ESMA's recommendation is to read both the final report and the CP in order to have a complete view of the rationale for the guidelines.

The guidelines' purpose is to enhance clarity and foster convergence in the implementation of certain aspects of the new MiFID II remuneration requirements that are replacing the existing ESMA guidelines on the same topic, which were issued in 2013.

The implementation of these guidelines should strengthen investor protection as per ESMA's belief.

Anti Money Laundering (AML) & Financial Crime

On 4 March 2022, the Financial Action Task Force (FATF) published the amended R.24, where it restricts the countries to misuse the legal persons for money laundering or terrorist financing. The purpose is to ensure that the information on the beneficial ownership is accurate, reliable, and up to date.

FATF also advices the countries to require this beneficial ownership information to be controlled and held by a public authority or a different body that functions as a beneficial ownership registry.

With these actions FATFS hopes that the Countries will obtain or continue to act more responsible in order to raise awareness of the new obligations to eliminate the misuse of the legal persons and improve their effectiveness of their implementation at national level.

On March 2022, the European Banking Authority (EBA) published the results from its assessment of competent authorities' approaches on AML and CFT from 2019 for the supervision of banks. The results have shown that all competent authorities started to use mechanisms to exchange information with other relevant authorities both locally and abroad such as memorandums on the understanding and AML/CFT colleges.
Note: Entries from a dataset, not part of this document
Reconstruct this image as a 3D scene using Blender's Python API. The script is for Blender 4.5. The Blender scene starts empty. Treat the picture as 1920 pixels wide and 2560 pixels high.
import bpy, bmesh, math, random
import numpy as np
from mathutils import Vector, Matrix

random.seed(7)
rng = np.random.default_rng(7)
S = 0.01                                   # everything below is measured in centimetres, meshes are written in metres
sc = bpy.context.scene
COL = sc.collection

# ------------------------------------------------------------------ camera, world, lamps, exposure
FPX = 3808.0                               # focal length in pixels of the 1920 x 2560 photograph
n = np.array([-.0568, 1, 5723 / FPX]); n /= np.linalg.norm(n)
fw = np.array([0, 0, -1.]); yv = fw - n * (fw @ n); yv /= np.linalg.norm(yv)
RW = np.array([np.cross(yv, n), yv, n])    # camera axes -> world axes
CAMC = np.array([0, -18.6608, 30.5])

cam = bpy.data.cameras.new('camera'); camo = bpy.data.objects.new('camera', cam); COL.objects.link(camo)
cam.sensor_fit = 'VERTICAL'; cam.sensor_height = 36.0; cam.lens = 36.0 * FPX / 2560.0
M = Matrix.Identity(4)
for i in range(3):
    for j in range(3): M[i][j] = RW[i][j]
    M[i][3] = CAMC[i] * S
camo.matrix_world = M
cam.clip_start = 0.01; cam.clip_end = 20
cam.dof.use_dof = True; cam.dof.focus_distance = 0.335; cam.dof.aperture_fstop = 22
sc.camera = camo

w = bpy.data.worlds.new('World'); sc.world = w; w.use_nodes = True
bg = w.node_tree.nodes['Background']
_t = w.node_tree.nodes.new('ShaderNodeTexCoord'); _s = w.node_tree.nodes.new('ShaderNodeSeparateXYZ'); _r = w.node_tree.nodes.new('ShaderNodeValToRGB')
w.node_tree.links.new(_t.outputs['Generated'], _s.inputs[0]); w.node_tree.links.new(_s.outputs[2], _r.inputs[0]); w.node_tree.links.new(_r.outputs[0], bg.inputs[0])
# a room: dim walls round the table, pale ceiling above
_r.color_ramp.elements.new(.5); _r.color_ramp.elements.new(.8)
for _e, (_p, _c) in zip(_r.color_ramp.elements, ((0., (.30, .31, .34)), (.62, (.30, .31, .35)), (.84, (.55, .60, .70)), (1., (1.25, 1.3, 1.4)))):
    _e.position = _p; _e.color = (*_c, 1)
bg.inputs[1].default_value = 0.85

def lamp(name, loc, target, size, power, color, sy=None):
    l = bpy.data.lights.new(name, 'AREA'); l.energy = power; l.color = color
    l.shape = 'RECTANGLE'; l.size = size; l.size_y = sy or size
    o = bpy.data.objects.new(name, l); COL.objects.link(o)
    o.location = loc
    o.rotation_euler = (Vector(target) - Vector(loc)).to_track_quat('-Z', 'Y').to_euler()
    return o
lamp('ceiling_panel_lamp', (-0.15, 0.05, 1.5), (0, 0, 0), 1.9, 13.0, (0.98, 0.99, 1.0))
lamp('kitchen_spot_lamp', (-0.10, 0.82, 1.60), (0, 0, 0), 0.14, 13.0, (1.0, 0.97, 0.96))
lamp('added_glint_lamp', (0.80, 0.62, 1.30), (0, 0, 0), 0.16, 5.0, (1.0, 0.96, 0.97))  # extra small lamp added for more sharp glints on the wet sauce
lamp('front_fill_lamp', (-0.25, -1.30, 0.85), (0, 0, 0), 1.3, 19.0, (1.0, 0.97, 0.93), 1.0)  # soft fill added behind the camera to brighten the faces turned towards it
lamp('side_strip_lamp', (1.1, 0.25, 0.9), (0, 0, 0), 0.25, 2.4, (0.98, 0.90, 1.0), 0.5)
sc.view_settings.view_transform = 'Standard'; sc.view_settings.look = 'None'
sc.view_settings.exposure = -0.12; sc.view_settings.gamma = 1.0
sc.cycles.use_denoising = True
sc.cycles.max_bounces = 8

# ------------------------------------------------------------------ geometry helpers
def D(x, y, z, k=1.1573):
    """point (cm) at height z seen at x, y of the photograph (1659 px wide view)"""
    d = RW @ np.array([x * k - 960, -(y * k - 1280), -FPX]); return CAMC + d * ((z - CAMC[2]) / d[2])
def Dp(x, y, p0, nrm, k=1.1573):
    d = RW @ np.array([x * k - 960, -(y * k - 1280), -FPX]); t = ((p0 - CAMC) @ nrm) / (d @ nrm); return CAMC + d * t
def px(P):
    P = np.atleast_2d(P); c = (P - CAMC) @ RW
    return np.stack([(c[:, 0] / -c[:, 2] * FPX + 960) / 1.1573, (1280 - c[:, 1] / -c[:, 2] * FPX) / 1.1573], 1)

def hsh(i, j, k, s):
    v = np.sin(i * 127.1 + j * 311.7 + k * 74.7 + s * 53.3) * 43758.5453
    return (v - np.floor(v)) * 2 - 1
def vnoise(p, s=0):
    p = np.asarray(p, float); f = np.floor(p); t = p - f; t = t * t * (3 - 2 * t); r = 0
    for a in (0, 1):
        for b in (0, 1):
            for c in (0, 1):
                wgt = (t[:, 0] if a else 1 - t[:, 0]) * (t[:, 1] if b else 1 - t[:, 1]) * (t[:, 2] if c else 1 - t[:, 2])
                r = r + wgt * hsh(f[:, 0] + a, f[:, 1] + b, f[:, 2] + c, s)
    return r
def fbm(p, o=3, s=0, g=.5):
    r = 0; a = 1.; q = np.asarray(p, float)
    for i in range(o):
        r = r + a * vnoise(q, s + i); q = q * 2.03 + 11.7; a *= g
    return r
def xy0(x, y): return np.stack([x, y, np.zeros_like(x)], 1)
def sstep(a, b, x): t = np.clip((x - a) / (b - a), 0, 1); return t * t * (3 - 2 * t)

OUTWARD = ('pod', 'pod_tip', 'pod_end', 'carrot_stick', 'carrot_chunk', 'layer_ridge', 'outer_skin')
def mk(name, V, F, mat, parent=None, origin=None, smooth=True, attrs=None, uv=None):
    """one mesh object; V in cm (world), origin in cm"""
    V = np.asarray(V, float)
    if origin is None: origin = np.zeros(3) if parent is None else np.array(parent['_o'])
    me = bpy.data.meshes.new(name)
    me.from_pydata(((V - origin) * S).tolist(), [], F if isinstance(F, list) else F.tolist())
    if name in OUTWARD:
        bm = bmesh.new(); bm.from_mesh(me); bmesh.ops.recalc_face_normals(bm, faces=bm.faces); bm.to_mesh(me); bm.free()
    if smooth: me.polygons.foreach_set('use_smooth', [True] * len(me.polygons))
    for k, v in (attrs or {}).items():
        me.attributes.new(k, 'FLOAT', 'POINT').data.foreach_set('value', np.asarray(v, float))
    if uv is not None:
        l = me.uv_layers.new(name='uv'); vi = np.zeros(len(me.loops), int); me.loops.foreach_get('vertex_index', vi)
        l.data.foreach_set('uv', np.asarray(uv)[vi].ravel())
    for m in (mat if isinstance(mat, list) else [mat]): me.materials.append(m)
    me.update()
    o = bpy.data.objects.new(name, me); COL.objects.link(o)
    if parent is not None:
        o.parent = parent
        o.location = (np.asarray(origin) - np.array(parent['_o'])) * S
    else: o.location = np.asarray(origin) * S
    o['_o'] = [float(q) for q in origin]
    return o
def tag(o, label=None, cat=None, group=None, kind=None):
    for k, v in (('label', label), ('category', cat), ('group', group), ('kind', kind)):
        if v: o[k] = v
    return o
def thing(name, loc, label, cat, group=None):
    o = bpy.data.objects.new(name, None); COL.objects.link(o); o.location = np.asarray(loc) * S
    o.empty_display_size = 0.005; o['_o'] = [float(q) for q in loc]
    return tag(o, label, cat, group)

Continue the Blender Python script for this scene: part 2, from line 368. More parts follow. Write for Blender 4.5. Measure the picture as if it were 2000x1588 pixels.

The report also outlines the following issues:

  • Points out the ML/TF risks in the individual banks and banking sectors.
  • Converts ML/TF risk assessments into risk-based supervisory strategies.
  • Utilises available resources beneficially.
  • Takes appropriate measures to discourage measures to correct AML/CFT compliance weaknesses.

On 31 March 2022 the European Parliament (EP) published a set of rules that will help to prevent the illegal flows in the EU. More specifically:

  1. Crypto-assets transfers shall be tranced and identified.
  2. Traceability of transfers of crypto-assets, states that all transfers shall include beneficiary information that will be available to the authorities.
  3. No minimum thresholds
  4. Public register of high-risk entities - EP asks from the European Banking Authority (EBA) to design a public register list of businesses and the services that are included in the crypto-assets that have a high-risk of AML.

Up until March, no rules are made or agreed in the EU for the crypto asset transfers.